En el ámbito cristiano actual, el concepto de gracia sigue envuelto en un candente y polémico debate y es clave para comprender los signos de los tiempos. Para los tradicionalistas y conservadores, la gracia es un elemento incómodo propio de ambientes laxos, protestantes o personalidades ambiguas. El peligro de las nuevas sociológicas que difuminan las fronteras, relativizan las consecuencias de los actos y la confusión de los conceptos, hacen que la ortodoxia vea con ojos de sospecha todo lo concerniente a la gracia. Así, la gracia aparece como una excusa para estar de cualquier forma en la iglesia, es la puerta a un relativismo hacia cualquier concepto ascético o sacramental, es la misericordia de Dios elevada a categoría de absolución general y barata. La gracia sigue siendo esa incomprendida de la que hablan grupos carismáticos poco ortodoxos, papas ambiguos o evangélicos permisivos.

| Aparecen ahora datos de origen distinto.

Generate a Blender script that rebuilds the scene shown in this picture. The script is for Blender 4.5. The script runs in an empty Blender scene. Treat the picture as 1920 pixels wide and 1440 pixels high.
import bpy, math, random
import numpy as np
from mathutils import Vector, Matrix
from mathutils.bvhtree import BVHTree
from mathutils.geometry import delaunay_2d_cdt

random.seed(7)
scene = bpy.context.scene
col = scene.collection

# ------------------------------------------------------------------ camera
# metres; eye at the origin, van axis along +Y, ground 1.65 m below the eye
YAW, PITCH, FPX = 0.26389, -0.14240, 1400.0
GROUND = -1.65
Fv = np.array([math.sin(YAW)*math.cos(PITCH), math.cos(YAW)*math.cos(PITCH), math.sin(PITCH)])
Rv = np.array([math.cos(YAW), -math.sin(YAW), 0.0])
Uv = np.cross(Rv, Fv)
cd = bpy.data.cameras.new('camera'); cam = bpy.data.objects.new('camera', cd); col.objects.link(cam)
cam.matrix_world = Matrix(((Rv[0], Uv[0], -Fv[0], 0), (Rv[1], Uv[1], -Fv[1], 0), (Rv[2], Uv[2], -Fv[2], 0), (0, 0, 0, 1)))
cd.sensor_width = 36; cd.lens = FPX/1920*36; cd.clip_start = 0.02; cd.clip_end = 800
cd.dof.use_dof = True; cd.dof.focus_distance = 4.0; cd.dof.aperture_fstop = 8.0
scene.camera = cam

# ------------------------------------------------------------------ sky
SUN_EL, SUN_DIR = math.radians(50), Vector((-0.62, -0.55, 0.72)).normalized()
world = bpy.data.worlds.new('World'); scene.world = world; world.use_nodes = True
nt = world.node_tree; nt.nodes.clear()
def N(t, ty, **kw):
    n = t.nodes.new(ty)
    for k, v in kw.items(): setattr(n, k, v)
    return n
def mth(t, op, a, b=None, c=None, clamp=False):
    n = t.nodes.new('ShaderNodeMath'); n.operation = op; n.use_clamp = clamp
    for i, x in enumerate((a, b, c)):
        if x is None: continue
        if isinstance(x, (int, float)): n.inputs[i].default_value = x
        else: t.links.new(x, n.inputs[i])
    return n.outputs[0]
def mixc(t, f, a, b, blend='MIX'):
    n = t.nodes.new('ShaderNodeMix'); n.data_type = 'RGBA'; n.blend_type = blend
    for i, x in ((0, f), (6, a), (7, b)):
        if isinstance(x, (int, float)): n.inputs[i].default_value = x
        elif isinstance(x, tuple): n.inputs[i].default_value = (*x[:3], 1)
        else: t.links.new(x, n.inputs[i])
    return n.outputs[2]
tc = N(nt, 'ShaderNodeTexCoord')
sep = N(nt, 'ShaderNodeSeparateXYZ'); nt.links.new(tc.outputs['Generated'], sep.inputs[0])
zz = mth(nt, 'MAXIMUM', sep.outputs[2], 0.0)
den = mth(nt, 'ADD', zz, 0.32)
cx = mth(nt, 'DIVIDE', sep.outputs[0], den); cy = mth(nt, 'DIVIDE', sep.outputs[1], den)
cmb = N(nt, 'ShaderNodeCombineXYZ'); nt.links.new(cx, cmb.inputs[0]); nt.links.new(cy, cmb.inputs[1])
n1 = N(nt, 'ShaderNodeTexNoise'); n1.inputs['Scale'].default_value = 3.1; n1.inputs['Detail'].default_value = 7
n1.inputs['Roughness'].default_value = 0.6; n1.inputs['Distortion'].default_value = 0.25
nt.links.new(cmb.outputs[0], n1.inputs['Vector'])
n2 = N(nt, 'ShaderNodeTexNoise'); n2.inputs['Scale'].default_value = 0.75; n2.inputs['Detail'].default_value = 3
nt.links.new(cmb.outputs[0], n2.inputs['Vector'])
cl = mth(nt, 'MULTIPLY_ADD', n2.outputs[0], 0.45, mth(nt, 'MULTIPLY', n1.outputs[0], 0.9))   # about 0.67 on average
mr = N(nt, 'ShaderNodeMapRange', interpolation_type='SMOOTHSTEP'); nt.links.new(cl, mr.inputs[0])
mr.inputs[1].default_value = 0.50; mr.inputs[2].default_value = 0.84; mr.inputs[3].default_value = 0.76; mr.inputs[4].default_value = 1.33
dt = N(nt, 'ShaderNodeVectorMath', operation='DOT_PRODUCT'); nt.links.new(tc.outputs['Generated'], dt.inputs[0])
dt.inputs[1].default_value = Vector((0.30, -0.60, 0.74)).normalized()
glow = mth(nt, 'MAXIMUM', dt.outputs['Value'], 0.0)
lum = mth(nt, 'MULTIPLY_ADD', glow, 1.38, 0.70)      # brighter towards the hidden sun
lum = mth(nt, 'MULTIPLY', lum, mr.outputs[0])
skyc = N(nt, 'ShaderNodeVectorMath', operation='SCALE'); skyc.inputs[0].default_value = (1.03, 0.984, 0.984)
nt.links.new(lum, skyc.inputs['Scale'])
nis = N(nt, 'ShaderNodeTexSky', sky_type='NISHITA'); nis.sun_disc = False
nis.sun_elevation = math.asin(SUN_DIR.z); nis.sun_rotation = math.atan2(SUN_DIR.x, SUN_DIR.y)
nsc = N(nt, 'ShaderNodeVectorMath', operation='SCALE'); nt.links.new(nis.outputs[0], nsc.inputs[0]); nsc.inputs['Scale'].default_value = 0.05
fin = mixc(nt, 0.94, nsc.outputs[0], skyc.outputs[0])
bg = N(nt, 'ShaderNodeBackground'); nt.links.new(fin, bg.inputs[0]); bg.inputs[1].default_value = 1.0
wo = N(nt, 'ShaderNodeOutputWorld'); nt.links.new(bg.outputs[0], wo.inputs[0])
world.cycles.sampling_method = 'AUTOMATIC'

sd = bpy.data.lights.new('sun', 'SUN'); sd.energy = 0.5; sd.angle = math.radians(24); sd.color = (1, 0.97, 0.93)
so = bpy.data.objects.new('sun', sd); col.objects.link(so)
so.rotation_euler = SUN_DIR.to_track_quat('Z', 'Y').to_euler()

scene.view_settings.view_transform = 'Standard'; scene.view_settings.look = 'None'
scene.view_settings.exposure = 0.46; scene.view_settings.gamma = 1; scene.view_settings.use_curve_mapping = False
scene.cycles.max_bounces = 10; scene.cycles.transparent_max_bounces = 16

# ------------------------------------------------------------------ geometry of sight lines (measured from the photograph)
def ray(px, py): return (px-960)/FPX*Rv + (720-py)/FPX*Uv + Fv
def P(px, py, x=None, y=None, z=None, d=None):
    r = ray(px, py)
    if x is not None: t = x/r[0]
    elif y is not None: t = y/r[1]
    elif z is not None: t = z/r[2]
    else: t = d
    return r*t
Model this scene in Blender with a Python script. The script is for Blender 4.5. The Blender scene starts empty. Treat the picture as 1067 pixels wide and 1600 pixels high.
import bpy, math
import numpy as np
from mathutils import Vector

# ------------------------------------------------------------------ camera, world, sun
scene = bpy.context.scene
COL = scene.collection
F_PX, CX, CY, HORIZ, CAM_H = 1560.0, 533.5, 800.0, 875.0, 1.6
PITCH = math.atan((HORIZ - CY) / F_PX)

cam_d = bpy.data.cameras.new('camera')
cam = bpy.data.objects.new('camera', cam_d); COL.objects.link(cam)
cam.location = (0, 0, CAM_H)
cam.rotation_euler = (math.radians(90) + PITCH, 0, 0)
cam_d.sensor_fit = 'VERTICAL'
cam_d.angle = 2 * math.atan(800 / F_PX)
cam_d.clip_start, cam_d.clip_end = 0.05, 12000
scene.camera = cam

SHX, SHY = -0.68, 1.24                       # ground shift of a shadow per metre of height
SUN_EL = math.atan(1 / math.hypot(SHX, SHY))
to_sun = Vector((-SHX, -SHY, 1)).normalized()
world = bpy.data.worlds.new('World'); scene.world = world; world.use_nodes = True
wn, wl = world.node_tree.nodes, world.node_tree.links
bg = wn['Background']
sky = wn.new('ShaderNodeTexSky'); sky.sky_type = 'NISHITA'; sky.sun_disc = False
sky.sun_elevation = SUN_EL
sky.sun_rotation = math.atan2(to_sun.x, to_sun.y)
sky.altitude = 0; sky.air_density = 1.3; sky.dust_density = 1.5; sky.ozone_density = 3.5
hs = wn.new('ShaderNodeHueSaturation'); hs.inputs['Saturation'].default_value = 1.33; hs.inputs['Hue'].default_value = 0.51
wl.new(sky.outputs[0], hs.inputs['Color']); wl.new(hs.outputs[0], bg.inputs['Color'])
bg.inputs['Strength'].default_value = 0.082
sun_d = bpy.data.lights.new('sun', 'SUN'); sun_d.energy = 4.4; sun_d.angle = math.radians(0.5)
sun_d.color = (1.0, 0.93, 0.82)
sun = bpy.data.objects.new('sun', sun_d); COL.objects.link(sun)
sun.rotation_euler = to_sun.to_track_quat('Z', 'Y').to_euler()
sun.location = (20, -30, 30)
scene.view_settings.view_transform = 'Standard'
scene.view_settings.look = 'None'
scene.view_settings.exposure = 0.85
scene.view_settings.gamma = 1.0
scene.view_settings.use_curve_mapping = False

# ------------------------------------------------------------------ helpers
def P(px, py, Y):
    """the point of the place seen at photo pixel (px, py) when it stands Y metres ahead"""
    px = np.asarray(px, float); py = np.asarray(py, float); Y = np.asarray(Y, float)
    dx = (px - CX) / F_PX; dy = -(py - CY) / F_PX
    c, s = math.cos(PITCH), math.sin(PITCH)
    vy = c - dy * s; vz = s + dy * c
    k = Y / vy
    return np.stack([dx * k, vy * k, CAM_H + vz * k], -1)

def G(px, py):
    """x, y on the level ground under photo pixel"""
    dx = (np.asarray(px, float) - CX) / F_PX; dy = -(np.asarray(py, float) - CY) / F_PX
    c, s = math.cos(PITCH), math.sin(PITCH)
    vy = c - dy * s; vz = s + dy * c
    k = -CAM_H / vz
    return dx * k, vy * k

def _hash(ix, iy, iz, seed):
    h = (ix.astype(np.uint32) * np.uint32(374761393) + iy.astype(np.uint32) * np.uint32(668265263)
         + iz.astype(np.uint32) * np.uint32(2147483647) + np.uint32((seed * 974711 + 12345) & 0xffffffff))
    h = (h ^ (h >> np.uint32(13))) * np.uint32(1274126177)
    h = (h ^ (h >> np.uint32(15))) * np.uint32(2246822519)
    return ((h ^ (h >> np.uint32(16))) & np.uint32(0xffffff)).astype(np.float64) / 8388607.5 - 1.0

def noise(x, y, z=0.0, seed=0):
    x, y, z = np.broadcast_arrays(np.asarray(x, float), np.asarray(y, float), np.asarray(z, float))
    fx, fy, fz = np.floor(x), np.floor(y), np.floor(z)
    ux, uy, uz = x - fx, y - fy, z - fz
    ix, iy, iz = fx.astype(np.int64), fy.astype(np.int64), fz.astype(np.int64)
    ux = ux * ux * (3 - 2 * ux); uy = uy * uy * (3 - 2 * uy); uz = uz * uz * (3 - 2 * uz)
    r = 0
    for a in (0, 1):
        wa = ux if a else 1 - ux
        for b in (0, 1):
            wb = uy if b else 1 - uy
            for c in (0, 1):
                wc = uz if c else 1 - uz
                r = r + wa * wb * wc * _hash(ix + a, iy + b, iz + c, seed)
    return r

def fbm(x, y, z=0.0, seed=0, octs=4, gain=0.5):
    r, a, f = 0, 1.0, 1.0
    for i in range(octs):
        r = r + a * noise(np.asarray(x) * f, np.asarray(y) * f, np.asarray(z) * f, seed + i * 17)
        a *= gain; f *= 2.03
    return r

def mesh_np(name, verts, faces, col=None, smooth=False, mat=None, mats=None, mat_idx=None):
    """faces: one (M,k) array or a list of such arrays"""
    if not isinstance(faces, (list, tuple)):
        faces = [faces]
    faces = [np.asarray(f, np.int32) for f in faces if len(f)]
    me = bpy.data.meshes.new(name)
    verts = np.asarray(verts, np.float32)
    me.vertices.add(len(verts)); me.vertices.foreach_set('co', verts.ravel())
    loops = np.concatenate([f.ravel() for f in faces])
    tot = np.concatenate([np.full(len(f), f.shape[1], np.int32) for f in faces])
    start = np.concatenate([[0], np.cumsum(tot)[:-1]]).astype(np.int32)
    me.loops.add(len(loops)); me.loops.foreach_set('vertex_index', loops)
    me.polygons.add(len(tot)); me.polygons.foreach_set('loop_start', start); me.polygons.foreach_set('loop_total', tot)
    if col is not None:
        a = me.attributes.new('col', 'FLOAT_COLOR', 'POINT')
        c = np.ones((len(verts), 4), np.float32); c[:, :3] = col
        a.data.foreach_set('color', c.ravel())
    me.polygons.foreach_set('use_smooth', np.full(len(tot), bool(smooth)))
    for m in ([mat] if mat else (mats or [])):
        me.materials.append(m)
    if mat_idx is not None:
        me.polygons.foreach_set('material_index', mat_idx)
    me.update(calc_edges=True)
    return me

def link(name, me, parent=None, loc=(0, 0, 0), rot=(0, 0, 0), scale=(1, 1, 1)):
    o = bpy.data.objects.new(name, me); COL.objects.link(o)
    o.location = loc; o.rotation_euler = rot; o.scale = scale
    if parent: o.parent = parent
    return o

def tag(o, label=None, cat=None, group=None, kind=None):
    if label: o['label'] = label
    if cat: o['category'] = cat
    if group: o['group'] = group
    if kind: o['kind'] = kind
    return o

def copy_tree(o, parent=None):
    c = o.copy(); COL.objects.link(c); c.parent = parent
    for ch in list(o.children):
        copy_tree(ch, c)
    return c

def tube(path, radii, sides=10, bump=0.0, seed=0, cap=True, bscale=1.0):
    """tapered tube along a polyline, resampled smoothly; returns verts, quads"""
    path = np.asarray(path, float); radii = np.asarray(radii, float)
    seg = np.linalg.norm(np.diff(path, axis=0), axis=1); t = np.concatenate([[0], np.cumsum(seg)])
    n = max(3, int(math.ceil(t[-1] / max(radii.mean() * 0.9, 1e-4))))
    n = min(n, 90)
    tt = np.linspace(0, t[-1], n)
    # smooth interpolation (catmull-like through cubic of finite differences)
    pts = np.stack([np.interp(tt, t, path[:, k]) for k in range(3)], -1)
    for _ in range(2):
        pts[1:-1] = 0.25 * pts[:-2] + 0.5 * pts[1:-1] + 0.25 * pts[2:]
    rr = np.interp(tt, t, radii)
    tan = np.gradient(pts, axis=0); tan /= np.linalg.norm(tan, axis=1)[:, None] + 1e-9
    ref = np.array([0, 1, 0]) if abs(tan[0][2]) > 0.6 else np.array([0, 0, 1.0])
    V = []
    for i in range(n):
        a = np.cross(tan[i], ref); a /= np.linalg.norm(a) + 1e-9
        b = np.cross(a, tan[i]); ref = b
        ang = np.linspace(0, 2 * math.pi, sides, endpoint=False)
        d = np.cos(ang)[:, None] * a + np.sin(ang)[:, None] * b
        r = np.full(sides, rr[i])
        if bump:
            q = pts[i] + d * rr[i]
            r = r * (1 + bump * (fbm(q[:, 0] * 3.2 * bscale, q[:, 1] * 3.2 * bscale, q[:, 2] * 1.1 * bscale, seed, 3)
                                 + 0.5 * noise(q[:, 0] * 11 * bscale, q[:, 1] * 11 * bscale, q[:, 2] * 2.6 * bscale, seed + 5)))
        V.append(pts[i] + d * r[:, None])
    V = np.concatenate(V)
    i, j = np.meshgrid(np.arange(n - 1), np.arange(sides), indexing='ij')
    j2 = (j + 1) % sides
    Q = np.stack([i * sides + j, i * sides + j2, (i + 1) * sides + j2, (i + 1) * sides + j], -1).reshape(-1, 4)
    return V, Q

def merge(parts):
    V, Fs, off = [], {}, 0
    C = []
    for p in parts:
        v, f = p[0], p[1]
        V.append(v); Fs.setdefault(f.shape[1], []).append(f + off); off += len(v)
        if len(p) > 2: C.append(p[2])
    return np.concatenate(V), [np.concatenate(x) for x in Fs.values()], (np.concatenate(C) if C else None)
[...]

Por otro lado, en un mundo totalmente pelagiano donde el hombre se basta a sí mismo para su supervivencia, su manutención y su desarrollo moral, intelectual y hasta espiritual y no necesita ser salvado porque no hay perspectiva eterna alguna, la gracia es un concepto ajeno, extraño y sospechosamente invasor de la autonomía personal. Un mundo donde la visión de la iglesia ha quedado reducida a un grupo residual de gente con buena intención pero radicalmente acomplejada y encarcelada en un férreo sistema moral; en un mundo donde la fe es un concepto confuso, que es espiritualidad a la carta, creencia variable en incógnitas indescifrables o deísmo inservible, el concepto de gracia es incomprensible, indiferente e inútil para el común de los mortales.
La gracia es clave para entender al hombre y a Dios desde dentro y por dentro. Sin la gracia, el hombre se auto gestiona y se balancea en un mar de justificaciones o condenas que le atan y encarcelan en un bucle moralista (se tenga fe o no) que aniquila la alegría y “la libertad de los hijos de Dios” (Rom 8, 21) como describe San Pablo al hombre pleno. La llamada de Dios al hombre, es una llamada liberadora en todos los órdenes que le capacita para amar y relacionarse con los demás en un encuentro sano y justo. Es la realización del plan de Dios que no quiere que el pecado, la debilidad y la concupiscencia domine sus relaciones consigo mismo y con los demás.
Pero es un concepto difícil para el hombre corriente no acostumbrado a dar ni recibir nada gratis, ni acostumbrado a querer y quererse a sí mismo en justicia y equilibrio. Entre la exigencia del ideal perfecto de hombre y la realidad mediocre y limitada que experimenta, el ser humano tiende a separarse de aquel que le recuerda que es finito y dependiente (ateísmo) sin necesitar su ayuda (pelagianismo) o confiar en su favor (voluntarismo) o a justificar su actuación moral (autonomía racionalista), o tiende a negar su responsabilidad (relativismo).
Conocer la gracia significa conocer a Dios, que siendo Dios se embarca en un rescate y elevación de la condición humana participando y comprendiendo su fragilidad (gracias al viaje humano de Cristo), pero que no le deja en la indigencia sino que busca su máxima realización. Dios no mira al ser humano como un miserable condenado, un enfermo sin solución o un rebelde sin causa, sino como una parte de su creación que le enamora y encandila y con el que desea conversar, relacionarse y amar. El drama del hombre es vivir separado de Dios porque no entiende la gracia que se le otorga y no comprende que sin él nunca está completo y nunca alcanzará su máxima potencia.
Pero el Espíritu Santo, que es el verdadero puente conductor de la gracia, sigue siendo el gran desconocido, el gran olvidado y el gran despreciado. El espíritu de Dios, que Cristo nos dejó para defendernos, para sanarnos, para pacificarnos, para liberarnos, sigue siendo un cuento de hadas, una energía cósmica o un buen sentimiento, propio de películas navideñas.
El desafío de la teología actual sobre la gracia, pasa por redescubrir al Cristo verdadero hombre y verdadero Dios, y presentar en sociedad al Espíritu Santo.